District staff told the board that statewide report-card methodology changes mean 2024–25 scores establish a new baseline; the district reported 19 schools saw score increases and elementary math proficiency rose to 50.7% (up 3.7 points), while growth now carries roughly 44.7% of the accountability weight.

District data leads Kelly and Rachel briefed the Sheboygan Area School District board on the district’s school report cards and state assessment results and warned that methodological changes at the state level make direct year-to-year comparisons difficult.

"Our overall score continues to meet expectations," one presenter said, while emphasizing that the state panel updated rating-category ranges and that the 2024–25 cycle uses two years of achievement data rather than the usual three because of last year’s assessment changes.
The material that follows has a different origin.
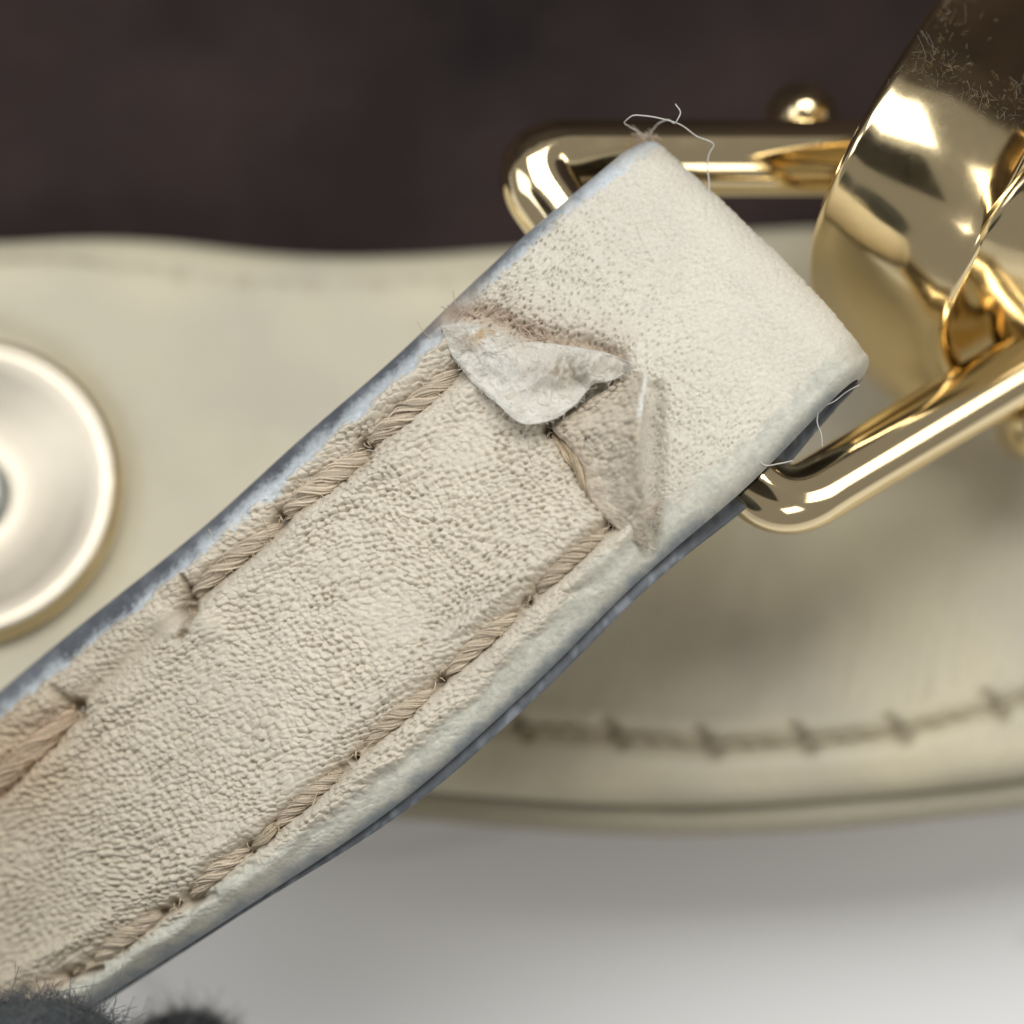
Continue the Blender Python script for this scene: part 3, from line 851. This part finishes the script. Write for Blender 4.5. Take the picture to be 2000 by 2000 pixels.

Officials explained three key changes: updated score-range thresholds that determine 1–5 ratings, a temporary use of two years of achievement data to compensate for test-tool changes, and a norming shift that aligns achievement and target-group outcomes to growth measures. District staff said growth now accounts for about 44.7% of the overall accountability score while achievement represents approximately 5.3% of the weight.

Despite those caveats, the presentation highlighted local improvements: 19 schools saw their overall scores rise and five schools moved up an accountability category. Elementary Forward Exam math proficiency rose by 3.7 percentage points districtwide — from 47.0% to 50.7% for grades 3–5 — and ELA proficiency for the same grades increased by 2.4 points to 45.6%. Middle-school math proficiency moved up by 1.2 points to 43.7%, and ELA for grades 6–8 rose to 43.7%.

The district also reported college-and-career-readiness figures for the class of 2025: 781 students were represented in the data and 79% met the district’s career-ready measures; roughly 60% of seniors took an advanced-standing course.

Board members asked for clearer ways to explain recalibration to the public and for more apples-to-apples comparables; presenters referenced a third-party ECRA Group analysis that identifies nine peer districts based on enrollment and economic-demographic bands and said the district still outperformed peers on many indicators.

Several board members and the superintendent expressed concern that norming and growth-heavy weighting could obscure achievement gains and complicate public communication. District staff recommended using comparables and multiple measures — including cohort tracking and college-and-career indicators — when discussing results with stakeholders.

The board did not take an action on state policy but accepted the presentation and discussed next steps for public messaging and curriculum implementation.